I'm currently working on a new energy generator as part of an independent engineering research project at my university (in the US). I have the idea fine-tuned, and I'm ready to build the prototype. However, before I can start building the actual invention, I need to acquire some funding.

One of my school programs provides funding for student projects, however they require that the students present their idea in a meeting as part of the approval process. I'm worried that if I do so, it might hurt me when I'm trying to (or the university is trying to) obtain a patent on the invention.

That's why I'm wondering: How much detail can I share with the cohort and admin without jeopardizing my chance of applying for a patent? I really don't want to share my idea, but I need to get funding to start the project.

2 Answers 2


The normal way of handling this is the use of a non-disclosure agreement (NDA) also called a confidentiality agreement (CDA). As long as the recipients of your presentation sign an NDA then your presentation would not be considered public disclosure. Your school's legal department should be able to help you with this. If everyone is in a closed room and agree to keep from sharing the information then that should be adequate. The NDA makes the burden of secrecy binding.

Without a NDA, you should not disclose the actual novel aspect of the invention. Thus you could define the problem being solved, what the current state of the art is and how your invention might be superior. Just don't explain how it works. The point is to avoid public disclosure. You only need to protect the novel (clever) parts. So if you have a solar panel that uses a different type of semiconductor, you can say so, but don’t say what the composition of the new semiconductor is. Just call it “material A” or something similar.

  • Thanks! I talked to the organizers, and they won't let me pass around NDAs for everyone to sign. But, I don't think they want me to go too much in detail, most likely just what it does and what problem it tries to solve. So for instance, if I was proposing the solar panel (just as an example), would simply saying that it converts EM waves from the sun into electricity ok or would that cause issues to obtain a patent?
    – AJosh_09
    Commented Jul 22, 2021 at 23:13
  • @AJosh_09 You only need to protect the novel (clever) parts. So if you have a solar panel that uses a different type of semiconductor, you can say so, but don’t say what the composition of the new semiconductor is. Just call it “material A” or something.
    – Eric S
    Commented Jul 23, 2021 at 2:04
  • @AJosh_09 I updated my answer based on our comments.
    – Eric S
    Commented Jul 23, 2021 at 14:28

The statement of the problem you are solving is usually not the confidential part, how you are solving it is. So there may not be an issue. Since we do not know anything about the invention or your intended presentation that should not be much comfort to you.

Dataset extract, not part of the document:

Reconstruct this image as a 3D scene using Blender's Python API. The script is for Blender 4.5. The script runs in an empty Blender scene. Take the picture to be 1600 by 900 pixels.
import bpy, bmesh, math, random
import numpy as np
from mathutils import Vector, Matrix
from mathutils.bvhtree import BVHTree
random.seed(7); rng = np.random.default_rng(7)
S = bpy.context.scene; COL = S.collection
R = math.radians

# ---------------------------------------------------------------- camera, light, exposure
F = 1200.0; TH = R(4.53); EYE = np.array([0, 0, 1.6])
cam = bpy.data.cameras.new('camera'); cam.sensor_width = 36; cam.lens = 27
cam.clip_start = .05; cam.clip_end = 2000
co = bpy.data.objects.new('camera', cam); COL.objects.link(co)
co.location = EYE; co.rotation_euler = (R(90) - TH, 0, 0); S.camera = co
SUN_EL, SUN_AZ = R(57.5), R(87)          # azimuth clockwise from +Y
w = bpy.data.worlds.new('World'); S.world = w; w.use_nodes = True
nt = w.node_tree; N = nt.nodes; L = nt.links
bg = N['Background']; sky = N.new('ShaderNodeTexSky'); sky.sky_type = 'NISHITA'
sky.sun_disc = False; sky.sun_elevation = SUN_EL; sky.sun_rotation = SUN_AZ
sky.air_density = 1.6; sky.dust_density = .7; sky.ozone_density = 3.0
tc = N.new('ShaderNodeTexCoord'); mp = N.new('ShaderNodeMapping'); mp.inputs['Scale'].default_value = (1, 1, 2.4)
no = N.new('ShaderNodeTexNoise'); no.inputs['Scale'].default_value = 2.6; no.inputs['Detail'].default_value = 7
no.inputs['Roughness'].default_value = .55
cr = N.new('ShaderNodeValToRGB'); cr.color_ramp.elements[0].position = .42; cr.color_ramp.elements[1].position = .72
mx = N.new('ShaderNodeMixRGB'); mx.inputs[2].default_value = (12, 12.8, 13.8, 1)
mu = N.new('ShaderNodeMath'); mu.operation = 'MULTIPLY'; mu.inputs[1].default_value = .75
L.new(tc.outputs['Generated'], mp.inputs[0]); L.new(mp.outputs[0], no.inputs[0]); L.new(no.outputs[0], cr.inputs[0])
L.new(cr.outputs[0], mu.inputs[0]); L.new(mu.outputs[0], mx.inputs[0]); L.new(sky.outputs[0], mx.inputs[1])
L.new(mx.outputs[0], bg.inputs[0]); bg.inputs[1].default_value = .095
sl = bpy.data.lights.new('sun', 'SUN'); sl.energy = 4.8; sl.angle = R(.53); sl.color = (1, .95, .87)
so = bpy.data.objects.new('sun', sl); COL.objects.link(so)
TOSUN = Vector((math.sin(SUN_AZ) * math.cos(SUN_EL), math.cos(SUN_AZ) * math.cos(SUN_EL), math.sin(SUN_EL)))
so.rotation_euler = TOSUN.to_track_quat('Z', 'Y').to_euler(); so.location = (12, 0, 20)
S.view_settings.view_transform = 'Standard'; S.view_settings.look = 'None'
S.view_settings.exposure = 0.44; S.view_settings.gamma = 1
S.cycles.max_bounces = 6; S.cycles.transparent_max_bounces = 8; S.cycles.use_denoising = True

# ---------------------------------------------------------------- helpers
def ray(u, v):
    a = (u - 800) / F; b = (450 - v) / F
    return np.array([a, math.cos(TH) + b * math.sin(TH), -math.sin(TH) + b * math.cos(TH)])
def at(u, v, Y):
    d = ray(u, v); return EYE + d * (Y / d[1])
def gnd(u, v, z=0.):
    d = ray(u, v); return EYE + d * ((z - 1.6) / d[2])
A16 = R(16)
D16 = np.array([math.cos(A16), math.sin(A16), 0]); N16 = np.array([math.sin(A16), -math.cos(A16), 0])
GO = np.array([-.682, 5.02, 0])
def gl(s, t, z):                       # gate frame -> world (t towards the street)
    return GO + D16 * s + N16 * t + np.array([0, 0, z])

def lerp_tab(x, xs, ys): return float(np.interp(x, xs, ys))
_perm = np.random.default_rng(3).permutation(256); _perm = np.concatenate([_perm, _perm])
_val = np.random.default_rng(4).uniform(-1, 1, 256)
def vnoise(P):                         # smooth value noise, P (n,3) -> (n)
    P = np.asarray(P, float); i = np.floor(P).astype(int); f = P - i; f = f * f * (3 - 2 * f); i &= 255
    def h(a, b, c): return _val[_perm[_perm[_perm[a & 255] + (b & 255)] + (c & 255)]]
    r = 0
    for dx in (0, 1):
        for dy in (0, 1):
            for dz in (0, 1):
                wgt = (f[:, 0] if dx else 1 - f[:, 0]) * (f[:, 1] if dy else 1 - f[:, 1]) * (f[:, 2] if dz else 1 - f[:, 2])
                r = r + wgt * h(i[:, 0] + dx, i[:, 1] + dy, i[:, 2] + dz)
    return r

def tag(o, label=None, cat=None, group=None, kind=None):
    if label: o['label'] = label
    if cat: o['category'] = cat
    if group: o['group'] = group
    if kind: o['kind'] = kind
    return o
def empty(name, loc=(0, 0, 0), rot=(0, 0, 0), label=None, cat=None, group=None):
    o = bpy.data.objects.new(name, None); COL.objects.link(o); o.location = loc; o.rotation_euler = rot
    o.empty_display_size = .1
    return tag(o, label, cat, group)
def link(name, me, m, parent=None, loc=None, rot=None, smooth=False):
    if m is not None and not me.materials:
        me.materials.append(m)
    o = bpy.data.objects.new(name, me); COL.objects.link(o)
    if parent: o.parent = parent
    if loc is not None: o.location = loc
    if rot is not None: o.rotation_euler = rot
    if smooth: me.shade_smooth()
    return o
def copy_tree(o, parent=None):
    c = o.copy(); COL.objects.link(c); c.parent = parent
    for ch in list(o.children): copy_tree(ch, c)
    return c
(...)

Note that the mere identification of the problem is, itself, sometimes an important aspect of an invention. It is rare but sometimes it is.

One thing you can do to be safe (in the U.S. only) is file all the materials you are presenting as a U.S. provisional application. Do not worry about format, just a PDF of your slide deck will be ok for the purpose you will be using it for. It will not be a great provisional application but if it contains everything you will present and plan to say, including answers to questions you anticipate - and you do not go beyond that material at all - you are covered for that exact material as long as you file a non-provisional within a year.

Alternatively, you could rely on the shaky one year grace period we have under the 2012 AIA That only applies to the U.S. Then you give the presentation as you see fit and file an application within a year; either a provisional or non-provisional.

In the rest of the world the provisional I suggested may not be seen to constitute a priority application and most places have a strict requirement for novelty as of the date of filing - no grace period under normal conditions.

  • 3
    The provisional may save you in the US, but basically nowhere else.
    – user18033
    Commented Jul 23, 2021 at 7:55
  • thanks - my answer is edited
    – George White
    Commented Jul 23, 2021 at 18:14
  • @EricS I flagged a comment as no longer needed and forgot that my mod status made it disappear immediately. I do not want to exercise that mod power on my own answers. Is there a way to un-delete it?